Stationary Process Invertibility and the Unilateral Shift Operator

TL;DR

This paper explores the use of the unilateral shift operator for analyzing stationary process invertibility, establishing a rigorous operator theoretic foundation and connecting it with transfer function invertibility.

Contribution

It unifies stationary process invertibility with algebraic invertibility of transfer functions using the unilateral shift operator and operator theory.

Findings

Proves that for f in Wiener algebra, f(T) is well defined and equals the Toeplitz operator.

Establishes that the norm of f(T) equals the supremum norm of f.

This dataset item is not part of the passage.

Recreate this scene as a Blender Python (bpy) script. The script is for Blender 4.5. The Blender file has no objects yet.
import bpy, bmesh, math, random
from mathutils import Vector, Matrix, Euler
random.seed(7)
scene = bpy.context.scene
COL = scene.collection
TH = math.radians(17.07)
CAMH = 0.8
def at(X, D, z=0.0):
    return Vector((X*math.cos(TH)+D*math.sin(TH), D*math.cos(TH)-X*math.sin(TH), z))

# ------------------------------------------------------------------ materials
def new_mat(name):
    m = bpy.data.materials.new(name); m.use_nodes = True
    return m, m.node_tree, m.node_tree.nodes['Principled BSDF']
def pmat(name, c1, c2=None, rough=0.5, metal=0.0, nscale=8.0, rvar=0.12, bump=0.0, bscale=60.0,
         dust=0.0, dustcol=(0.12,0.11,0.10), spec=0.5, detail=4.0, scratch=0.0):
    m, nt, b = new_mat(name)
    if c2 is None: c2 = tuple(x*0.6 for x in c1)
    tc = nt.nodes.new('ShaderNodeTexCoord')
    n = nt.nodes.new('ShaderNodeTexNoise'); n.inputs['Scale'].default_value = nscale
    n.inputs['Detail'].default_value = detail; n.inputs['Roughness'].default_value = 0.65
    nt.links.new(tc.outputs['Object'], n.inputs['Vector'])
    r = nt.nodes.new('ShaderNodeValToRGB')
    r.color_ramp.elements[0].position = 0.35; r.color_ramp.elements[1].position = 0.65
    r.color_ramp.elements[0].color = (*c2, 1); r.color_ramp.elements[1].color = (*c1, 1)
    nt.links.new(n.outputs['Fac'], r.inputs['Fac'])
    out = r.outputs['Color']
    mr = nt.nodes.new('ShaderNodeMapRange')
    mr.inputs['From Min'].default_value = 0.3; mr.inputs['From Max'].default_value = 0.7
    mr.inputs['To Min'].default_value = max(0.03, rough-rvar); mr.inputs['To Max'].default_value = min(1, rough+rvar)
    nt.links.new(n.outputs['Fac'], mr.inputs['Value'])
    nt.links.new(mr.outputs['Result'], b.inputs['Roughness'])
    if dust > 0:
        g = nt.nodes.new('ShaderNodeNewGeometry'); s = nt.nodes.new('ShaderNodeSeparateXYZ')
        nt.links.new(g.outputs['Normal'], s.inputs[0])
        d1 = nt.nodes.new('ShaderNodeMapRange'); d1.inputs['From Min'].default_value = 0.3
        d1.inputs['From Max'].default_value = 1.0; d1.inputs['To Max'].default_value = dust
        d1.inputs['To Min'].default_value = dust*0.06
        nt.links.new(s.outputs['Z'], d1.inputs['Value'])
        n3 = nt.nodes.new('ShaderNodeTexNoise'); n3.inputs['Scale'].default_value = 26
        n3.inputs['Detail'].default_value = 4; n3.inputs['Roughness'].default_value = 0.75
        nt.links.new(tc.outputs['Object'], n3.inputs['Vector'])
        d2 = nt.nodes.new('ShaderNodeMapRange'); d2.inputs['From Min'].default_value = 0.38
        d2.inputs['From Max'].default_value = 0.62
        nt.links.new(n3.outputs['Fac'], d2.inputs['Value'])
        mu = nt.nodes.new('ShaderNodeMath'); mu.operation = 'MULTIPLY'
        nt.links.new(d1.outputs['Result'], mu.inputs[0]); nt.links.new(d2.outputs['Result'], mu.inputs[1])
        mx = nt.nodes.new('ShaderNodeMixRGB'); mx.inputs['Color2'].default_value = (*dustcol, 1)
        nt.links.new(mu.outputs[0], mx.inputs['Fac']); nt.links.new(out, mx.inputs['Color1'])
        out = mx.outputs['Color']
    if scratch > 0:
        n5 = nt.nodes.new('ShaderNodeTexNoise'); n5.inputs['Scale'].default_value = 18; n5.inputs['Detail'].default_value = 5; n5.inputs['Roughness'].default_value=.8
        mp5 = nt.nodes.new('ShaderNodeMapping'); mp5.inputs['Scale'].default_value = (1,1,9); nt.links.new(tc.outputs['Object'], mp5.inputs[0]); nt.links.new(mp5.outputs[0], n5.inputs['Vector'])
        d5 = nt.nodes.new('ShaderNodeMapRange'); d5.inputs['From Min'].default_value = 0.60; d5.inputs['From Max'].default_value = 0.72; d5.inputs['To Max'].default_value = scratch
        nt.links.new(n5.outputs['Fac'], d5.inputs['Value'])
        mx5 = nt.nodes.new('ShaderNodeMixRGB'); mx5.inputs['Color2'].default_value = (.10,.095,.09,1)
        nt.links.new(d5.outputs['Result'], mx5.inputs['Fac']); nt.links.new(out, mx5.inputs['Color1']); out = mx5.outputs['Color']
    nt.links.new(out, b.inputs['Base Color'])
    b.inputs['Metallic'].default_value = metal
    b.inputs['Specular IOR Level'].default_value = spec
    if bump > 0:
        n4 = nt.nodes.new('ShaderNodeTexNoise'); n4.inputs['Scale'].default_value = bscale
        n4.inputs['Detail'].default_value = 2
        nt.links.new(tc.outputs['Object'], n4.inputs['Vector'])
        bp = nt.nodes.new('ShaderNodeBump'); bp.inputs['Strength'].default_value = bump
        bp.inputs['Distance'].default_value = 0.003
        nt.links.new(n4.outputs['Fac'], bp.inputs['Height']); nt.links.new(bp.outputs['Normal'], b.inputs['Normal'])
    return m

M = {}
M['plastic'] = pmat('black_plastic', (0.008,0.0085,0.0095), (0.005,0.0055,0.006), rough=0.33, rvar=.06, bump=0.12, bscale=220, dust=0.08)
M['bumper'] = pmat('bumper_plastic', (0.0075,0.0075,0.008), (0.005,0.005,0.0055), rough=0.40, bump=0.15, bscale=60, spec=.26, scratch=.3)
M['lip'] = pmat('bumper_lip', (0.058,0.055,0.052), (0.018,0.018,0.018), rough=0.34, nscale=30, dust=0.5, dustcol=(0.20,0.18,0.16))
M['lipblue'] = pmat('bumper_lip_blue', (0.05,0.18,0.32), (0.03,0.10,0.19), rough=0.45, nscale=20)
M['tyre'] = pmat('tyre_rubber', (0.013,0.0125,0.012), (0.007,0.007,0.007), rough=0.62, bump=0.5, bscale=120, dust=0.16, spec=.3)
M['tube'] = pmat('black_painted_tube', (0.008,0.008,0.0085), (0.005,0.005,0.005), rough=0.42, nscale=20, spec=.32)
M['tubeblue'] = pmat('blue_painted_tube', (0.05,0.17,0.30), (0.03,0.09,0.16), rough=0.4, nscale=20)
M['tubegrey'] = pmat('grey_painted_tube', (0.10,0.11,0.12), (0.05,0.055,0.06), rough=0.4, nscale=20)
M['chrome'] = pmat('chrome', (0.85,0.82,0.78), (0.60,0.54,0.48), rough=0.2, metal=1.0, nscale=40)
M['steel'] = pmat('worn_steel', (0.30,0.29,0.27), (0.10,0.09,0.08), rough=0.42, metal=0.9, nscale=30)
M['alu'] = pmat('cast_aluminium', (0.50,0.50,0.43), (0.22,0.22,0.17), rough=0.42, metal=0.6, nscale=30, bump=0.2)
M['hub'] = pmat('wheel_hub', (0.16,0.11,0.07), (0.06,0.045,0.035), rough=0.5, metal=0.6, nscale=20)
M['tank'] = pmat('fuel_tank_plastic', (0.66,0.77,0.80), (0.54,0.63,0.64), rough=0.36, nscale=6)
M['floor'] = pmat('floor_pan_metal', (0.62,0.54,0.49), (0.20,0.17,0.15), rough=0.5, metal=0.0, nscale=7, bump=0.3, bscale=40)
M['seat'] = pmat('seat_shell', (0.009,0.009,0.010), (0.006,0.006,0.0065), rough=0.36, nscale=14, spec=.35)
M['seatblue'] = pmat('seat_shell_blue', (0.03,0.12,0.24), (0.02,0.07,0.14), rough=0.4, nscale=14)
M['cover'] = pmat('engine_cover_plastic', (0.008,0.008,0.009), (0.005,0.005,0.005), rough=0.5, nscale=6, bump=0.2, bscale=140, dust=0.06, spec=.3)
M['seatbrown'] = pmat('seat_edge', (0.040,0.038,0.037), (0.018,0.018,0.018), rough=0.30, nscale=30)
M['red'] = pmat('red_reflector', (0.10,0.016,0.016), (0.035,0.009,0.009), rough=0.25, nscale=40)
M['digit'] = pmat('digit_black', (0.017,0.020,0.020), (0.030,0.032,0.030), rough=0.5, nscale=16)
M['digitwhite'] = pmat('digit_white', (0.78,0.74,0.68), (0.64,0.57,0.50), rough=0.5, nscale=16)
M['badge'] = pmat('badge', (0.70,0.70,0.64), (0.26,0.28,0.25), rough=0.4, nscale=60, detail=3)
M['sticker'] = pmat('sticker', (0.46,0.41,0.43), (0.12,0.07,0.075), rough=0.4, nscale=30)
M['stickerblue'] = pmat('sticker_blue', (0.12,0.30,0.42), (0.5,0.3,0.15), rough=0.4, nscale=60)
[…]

Links process invertibility with algebraic invertibility of transfer functions.

Abstract

The bilateral shift operator $B$ has been the mainstay of stationary process modeling whereas we argue that the unilateral shift operator $T$ may be better suited to analyze invertibility. While doing so, we partially unify the notion of stationary process invertibility (associated with a sufficent but not necessary $\ell^1$ condition) with the algebraic invertibility of the transfer function $f(T)$. We establish a rigorous operator theoretic foundation for these arguments proving that for $f \in \mathbb{W}_+$, the Wiener algebra, $f(T)$ is well defined, that $\| f(T) \| = \| f \|_{\infty}$ and that $f(T) = T_f$, the Toeplitz operator.